De la maleta salía ropa y esos inventos gringos para la cocina y el aseo que dejan impresionados a los adultos. Para los niños, sin embargo, esas cosas no importaban y uno guardaba las ansias, esculcando la maleta con los ojos, que algo más viniera en el paquete. Y, efectivamente, tras entregar las cosas a cada uno de los presentes: para Luz, para Héctor, para Elvia, para Silvio, para Camila, para El mono… un acetato arrugado por los trajines del viaje —podía verse en cada doblez la raqueteada que le habían metido en el aeropuerto al empaque con forma de cohete, que con sus respectivas calcomanías se hacía más llamativo y casi que se volvía otro juguete. Muy ingenioso por demás— salía de la maleta. “¡Para Julián!” – por fin gritaban. Venían embutidas pequeñas figuras del Alunizaje: el Apolo 11, los carritos, el transbordador, el cohete y varios astronautas. El juguete había arribado en puerto.

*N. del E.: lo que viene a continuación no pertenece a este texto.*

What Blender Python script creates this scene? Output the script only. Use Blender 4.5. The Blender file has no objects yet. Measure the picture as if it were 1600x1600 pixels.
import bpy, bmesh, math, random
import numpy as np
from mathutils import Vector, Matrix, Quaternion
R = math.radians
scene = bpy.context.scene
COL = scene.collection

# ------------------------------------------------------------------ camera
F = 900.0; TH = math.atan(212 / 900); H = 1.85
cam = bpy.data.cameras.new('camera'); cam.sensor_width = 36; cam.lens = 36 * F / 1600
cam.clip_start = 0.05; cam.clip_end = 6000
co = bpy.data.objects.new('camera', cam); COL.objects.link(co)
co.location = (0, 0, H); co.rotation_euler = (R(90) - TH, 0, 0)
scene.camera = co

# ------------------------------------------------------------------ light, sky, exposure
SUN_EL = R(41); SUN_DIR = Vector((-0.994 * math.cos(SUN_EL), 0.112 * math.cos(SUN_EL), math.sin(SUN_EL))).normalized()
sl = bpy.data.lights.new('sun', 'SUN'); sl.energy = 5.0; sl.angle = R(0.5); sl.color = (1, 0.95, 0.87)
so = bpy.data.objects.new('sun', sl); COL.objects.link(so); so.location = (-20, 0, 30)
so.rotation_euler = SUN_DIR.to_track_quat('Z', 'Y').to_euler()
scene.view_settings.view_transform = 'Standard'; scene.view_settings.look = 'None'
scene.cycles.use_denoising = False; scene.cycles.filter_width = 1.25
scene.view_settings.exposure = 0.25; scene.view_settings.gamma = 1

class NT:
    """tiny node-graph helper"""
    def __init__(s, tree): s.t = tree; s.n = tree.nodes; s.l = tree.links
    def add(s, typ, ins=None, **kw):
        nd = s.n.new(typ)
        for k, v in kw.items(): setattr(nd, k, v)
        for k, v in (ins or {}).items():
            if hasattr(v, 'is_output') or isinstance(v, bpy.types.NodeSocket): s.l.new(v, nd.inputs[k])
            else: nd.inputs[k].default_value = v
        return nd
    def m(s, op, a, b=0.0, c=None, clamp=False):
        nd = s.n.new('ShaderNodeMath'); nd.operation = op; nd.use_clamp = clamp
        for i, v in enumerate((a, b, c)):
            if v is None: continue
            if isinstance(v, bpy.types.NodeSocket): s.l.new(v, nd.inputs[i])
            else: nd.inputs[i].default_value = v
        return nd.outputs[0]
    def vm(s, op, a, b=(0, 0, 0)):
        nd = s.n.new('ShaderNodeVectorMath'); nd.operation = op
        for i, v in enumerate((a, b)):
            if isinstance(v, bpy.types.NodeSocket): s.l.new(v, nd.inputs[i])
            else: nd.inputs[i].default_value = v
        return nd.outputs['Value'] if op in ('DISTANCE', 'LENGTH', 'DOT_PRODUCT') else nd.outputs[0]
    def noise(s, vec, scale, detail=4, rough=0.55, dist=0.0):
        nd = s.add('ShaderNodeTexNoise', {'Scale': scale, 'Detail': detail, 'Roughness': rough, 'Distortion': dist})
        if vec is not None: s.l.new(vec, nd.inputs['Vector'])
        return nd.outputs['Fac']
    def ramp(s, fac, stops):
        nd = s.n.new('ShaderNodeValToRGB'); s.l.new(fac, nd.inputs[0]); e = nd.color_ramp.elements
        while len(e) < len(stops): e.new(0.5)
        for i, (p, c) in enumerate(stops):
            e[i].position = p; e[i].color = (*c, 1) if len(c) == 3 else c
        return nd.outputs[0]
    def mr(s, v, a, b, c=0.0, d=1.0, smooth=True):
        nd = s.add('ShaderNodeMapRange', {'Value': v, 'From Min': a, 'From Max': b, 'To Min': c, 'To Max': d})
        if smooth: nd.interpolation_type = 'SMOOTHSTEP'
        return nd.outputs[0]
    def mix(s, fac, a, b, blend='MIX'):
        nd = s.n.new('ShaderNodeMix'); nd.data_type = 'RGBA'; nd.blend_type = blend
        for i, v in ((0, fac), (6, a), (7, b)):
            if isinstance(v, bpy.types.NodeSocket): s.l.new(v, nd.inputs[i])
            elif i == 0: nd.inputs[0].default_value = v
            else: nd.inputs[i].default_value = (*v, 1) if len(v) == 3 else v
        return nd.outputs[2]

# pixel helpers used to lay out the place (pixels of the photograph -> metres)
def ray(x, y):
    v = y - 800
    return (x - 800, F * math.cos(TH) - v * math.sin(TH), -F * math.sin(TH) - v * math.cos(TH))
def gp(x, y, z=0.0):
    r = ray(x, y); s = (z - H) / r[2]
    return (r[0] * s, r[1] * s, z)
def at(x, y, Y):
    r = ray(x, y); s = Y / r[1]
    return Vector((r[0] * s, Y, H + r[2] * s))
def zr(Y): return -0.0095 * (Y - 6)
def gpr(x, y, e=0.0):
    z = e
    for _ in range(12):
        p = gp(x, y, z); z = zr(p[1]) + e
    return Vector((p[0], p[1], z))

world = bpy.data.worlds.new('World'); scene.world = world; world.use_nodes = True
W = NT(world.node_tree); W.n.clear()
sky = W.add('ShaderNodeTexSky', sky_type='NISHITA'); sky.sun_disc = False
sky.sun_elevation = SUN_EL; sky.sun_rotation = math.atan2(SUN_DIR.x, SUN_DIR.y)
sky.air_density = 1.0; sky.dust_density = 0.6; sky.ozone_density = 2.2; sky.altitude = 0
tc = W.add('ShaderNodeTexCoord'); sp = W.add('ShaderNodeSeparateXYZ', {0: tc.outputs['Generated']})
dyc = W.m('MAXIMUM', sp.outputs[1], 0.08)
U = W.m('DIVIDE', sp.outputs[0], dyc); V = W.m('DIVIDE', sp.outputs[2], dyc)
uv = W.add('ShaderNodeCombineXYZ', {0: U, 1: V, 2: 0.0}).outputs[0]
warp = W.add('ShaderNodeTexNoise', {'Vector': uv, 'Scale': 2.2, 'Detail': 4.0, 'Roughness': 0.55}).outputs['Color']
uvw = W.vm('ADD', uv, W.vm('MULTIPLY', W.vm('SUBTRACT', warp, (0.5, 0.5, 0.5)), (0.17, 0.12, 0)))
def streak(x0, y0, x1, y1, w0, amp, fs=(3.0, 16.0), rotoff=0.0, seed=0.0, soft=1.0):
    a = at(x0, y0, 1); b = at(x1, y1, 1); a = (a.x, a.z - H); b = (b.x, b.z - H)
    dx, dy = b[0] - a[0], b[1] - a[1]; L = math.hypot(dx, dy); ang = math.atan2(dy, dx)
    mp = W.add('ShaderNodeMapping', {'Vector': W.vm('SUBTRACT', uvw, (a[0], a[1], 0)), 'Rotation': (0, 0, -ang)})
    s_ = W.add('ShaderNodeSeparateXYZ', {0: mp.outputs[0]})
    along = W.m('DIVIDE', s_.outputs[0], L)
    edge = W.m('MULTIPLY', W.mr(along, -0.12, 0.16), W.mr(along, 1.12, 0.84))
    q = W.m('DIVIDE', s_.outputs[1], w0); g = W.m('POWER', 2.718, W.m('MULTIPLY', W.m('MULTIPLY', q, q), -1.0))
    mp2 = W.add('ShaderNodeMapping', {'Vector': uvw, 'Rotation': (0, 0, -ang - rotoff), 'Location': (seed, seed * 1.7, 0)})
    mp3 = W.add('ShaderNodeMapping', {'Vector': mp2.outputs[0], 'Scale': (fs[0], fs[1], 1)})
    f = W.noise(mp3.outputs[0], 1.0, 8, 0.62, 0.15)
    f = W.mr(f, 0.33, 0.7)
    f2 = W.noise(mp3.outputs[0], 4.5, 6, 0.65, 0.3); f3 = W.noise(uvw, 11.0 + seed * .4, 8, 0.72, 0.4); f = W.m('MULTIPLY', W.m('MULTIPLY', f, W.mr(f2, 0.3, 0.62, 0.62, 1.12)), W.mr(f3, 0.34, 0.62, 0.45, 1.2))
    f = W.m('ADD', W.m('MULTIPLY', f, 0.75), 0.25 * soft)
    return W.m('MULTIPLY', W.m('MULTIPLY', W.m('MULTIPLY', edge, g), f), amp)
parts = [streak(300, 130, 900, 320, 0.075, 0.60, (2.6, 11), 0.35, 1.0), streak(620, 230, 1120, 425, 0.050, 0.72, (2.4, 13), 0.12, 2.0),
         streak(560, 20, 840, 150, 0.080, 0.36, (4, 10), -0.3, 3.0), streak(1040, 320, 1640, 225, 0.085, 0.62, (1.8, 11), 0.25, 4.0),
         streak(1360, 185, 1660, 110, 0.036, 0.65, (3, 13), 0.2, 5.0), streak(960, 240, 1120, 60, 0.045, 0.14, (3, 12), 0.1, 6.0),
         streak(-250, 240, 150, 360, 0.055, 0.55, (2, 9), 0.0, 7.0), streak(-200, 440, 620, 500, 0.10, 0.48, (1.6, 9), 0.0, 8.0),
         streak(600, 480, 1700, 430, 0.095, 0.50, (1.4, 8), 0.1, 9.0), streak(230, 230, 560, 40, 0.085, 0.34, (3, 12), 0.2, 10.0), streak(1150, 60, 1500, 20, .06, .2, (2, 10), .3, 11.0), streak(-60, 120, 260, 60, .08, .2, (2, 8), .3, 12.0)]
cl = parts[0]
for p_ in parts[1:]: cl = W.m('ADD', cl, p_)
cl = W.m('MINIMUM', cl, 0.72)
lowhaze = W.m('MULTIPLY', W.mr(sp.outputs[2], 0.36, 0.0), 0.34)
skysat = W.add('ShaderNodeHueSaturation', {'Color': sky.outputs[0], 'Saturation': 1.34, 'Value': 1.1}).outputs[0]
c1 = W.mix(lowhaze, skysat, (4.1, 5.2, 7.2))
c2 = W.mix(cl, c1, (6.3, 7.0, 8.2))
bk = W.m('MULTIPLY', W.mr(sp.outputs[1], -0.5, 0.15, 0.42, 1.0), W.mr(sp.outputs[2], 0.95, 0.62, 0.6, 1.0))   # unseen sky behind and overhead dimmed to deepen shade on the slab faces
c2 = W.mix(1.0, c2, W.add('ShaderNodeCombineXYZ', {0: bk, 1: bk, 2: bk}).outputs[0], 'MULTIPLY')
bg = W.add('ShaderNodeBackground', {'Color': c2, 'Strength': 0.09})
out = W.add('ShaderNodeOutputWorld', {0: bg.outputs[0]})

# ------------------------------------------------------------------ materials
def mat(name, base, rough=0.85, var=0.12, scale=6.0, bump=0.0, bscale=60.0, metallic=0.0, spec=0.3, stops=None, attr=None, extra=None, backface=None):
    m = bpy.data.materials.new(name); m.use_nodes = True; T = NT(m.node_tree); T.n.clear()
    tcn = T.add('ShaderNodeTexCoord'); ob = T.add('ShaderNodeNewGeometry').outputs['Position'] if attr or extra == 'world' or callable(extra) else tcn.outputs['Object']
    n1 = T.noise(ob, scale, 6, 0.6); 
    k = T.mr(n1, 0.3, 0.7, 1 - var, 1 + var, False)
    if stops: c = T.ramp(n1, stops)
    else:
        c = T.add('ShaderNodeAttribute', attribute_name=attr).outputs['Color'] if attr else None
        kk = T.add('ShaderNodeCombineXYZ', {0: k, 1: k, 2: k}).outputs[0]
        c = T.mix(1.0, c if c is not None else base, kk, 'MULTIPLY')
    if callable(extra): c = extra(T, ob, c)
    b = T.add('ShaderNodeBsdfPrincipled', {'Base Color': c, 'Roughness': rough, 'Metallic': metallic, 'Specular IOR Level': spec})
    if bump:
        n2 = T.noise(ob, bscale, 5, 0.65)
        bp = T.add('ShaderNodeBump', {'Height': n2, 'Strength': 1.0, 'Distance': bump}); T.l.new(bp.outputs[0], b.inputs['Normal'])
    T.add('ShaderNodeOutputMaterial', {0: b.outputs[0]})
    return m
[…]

Y quién diría, pero sí: un cohete gringo de unos cinco centímetros de alto, blanco, con una línea negra vertical y otras dos repartidas a lo largo que se extendían horizontales rodeando la figura plástica cilíndrica. Iba a aterrizar esa misma noche en el morado y crespo pétalo de una orquídea de mi abuela Elvia. Después de ese primer Orquidizaje, varias cosas cambiaron: la figura empezó a perder el blanco perfecto y empezó a mancharse, hasta llegar a un tono amarillento-café: de tanto estar arrastrándose entre la viruta, las maderas podridas, las cascaras de coco y los pedazos de teja partidos que forman el espacio de la planta.

Pero la cosa no fue un poco de mugre y nada más. La aventura vino cuando la matera —de esas canastas cafés que usan las abuelas, rellena de lo ya mencionado y encerrada en un medio circulo de hierro, que a su vez estiraba tres patas en “V” que tocaban el suelo a un metro de altura—, se vino abajo, volviendo mierda todo el balcón de la casa.

Las flores, que quedaron separadas de las carnosas hojas de la planta, empezarían a morir. Varias hojas también sufrieron doblones y quiebres por la caída que cicatrizarían después de mucho tiempo. Todo esto sin contar la ensuciada de la camisa nueva, que también venía en el paquete, que conservaba aún la etiqueta y que le habían medido al niño, a ver si le servía. Incluso el cohete mismo, que quedaba enterrado en todo el desastre. Todos sufrirían cambios.

Quedó, eso sí, después de esa gran hazaña del hombre jugador, grabada la impresión de que los juguetes pueden llevar en cada rayón y en cada mugre una historia, y que incluso las cosas con que están hechos pueden hablarle a uno de contextos y épocas diferentes. Que hay que estar eternamente agradecidos con los juguetes y, por supuesto, con todos esos jugadores también, por pilotearlos y llevarnos a los lugares donde nunca pensábamos que el hombre iba a llegar.

Y después del regaño que mi abuelita Elvia me metió por haber hecho semejante desastre, aprendí también que donde llega el humano la caga, no por nada la luna ya perdió el brillo de lo inalcanzable en las noches.

Un, dos, tres: por las historias que están escondidas detrás del cohete plástico.